Pornography is and has been a contentious issue in the Victorian past and in our contemporary societies, and the role of women in the business has been very much discussed by Victorian and contemporary critics and academics alike. The concern is a double-edged matter: on the one hand, we have the question of women as writers of pornography and bookbinders of pornographic books, and, on the other, their role in the pornographic market as the victims of sexual exploitation. Both issues are an important concern for the neo-Victorian agenda with the publication of historical fictions that give voice to silenced matters. These fictions also reflect the presence of pornography in our contemporary world and question our modernity and civilisation regarding sexual matters.
The Diary of Dora Damage (2008) by Belinda Starling provides us with the Victorian context to analyse the role of women in the pornographic trade and to decipher all the possibilities that the business provides both for their emancipation or discrimination. Dora Damage is a woman whose husband is a bookbinder in Lambeth in the 1850s. Her husband’s illness and the threat of ending up in the workhouse make her consider the possibility of becoming a bookbinder herself. However, although she starts working with “decent material” she finds herself working for certain members of the aristocracy binding pornographic texts. In the second half of the nineteenth century pornographic books circulated among members of certain private societies like Les Sauvages Nobles who consumed these obscene publications in private circles. This led to the passing of the first Obscene Publication Act of 1857. The selling of pornographic materials became a flourishing business and Holywell Street became the centre of all kinds of transactions.

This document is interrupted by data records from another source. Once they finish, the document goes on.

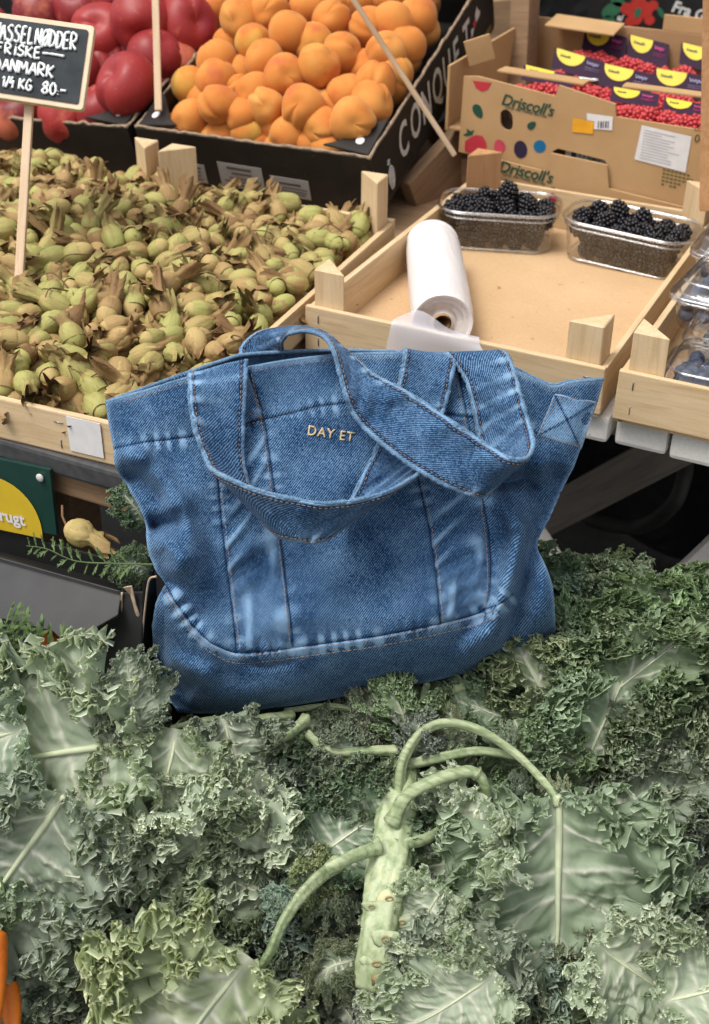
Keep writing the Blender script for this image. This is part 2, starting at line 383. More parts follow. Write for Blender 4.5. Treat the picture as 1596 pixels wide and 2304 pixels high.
# ================================================================== CARDBOARD BOXES OF STONE FRUIT
def fruit_box(label, o, xv, yv, w, l, h, lettering=False):
    xv = Vector(xv).normalized(); yv = Vector(yv); yv = (yv - xv * yv.dot(xv)).normalized(); zv = xv.cross(yv)
    m = Matrix.Identity(4)
    for i in range(3): m[i][0] = xv[i]; m[i][1] = yv[i]; m[i][2] = zv[i]; m[i][3] = o[i]
    c = thing('fruit_box', label, 'box', mw=m)      # origin: front left rim corner, z up out of the box
    T = .005
    box('front_wall', (w, T, h), (w / 2, T / 2, -h / 2), BLACK, c, .0012)
    box('back_wall', (w, T, h), (w / 2, l - T / 2, -h / 2), BLACK, c, .0012)
    box('side_wall', (T, l - 2 * T - .001, h), (T / 2, l / 2, -h / 2), BLACK, c, .0012)
    box('side_wall', (T, l - 2 * T - .001, h), (w - T / 2, l / 2, -h / 2), BLACKSIDE, c, .0012)
    box('floor', (w - .002, l - .002, T), (w / 2, l / 2, -h - T / 2 - .0005), BLACK, c, .001)
    for (x, y, sx, sy) in ((T, T, 1, 1), (w - T, T, -1, 1), (T, l - T, 1, -1), (w - T, l - T, -1, -1)):
        pol = [(0, 0), (sx * .062, 0), (sx * .045, sy * .012), (sx * .014, sy * .058), (0, sy * .07)]
        if sx * sy < 0: pol = pol[::-1]
        q = obj('corner_gusset', prismmesh('corner_gusset', pol, .004, .0008), BLACK, c); q.location = (x, y, -.001)
        q.rotation_euler = (0.10 * sy, -.12 * sx, 0)
        d = obj('sticker', prismmesh('sticker', [(.0055 * math.cos(a), .0065 * math.sin(a)) for a in np.linspace(0, 2 * PI, 14, endpoint=False)], .0008, 0), PAPER, q); d.location = (sx * .019, sy * .019, .0042)
    # torn, rubbed paper edges along the rim
    for (a, b) in (((.0, .0025), (w, .0025)), ((w - .0025, .0), (w - .0025, l)), ((.0025, 0), (.0025, l))):
        n = 46; P = np.zeros((n, 3)); P[:, 0] = np.linspace(a[0], b[0], n); P[:, 1] = np.linspace(a[1], b[1], n); P[:, 2] = .0008 + rng.normal(0, .0009, n)
        tube('worn_edge', P, .0018 + .0009 * rng.random(n), WORN, c, nseg=6)
    return c
apbox = fruit_box('black cardboard box full of orange apricots, white lettering on its side', (-.418, .300, .119), (.34, .014, .004), (-.020, .42, .142), .345, .47, .088)
peabox = fruit_box('black cardboard box of red peaches behind the chalkboard sign', (-.742, .285, .098), (.31, .016, .018), (-.015, .42, .12), .312, .45, .085)
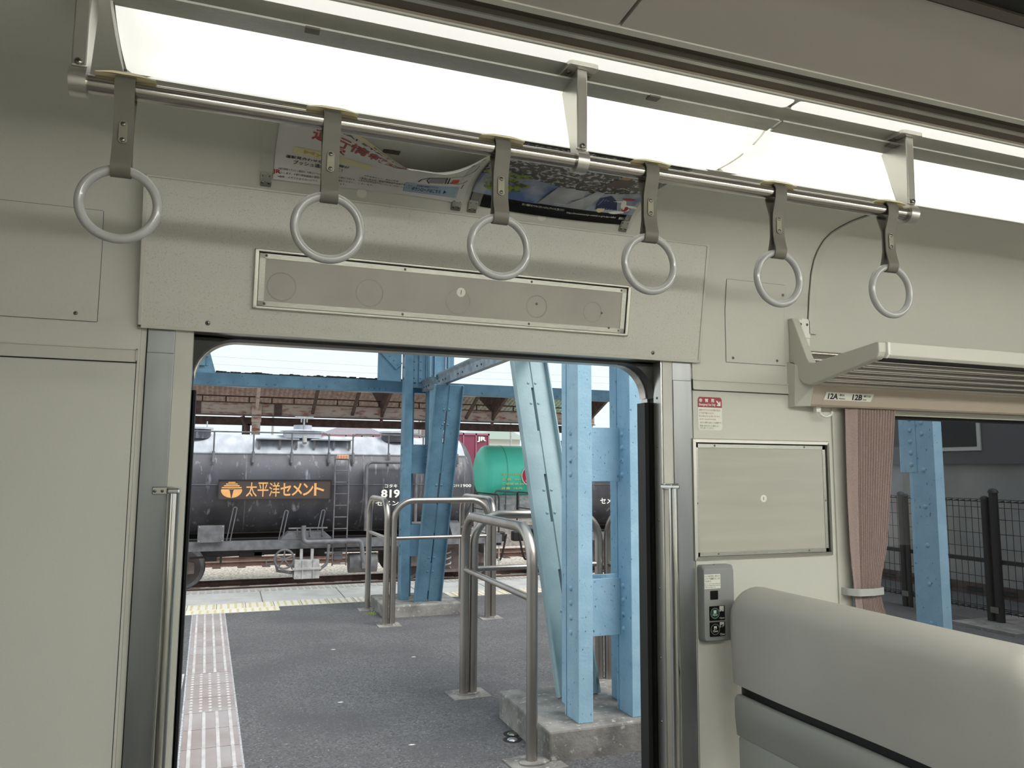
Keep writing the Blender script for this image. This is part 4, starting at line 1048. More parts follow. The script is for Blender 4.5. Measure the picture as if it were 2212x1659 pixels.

The aim of this paper is to contend that Dora achieves independence and agency in a man’s world and, at the same time, re-affirms her sexual identity despite being a Victorian wife and mother. This, in the context of a Neo-Victorian novel, will also allow us to analyse how pornography is not such a liberating and emancipating activity for the women of the new millenium. At the same time, Judith Butler’s notions of a precarious life, mourning and violence will provide the theoretical framework for this paper.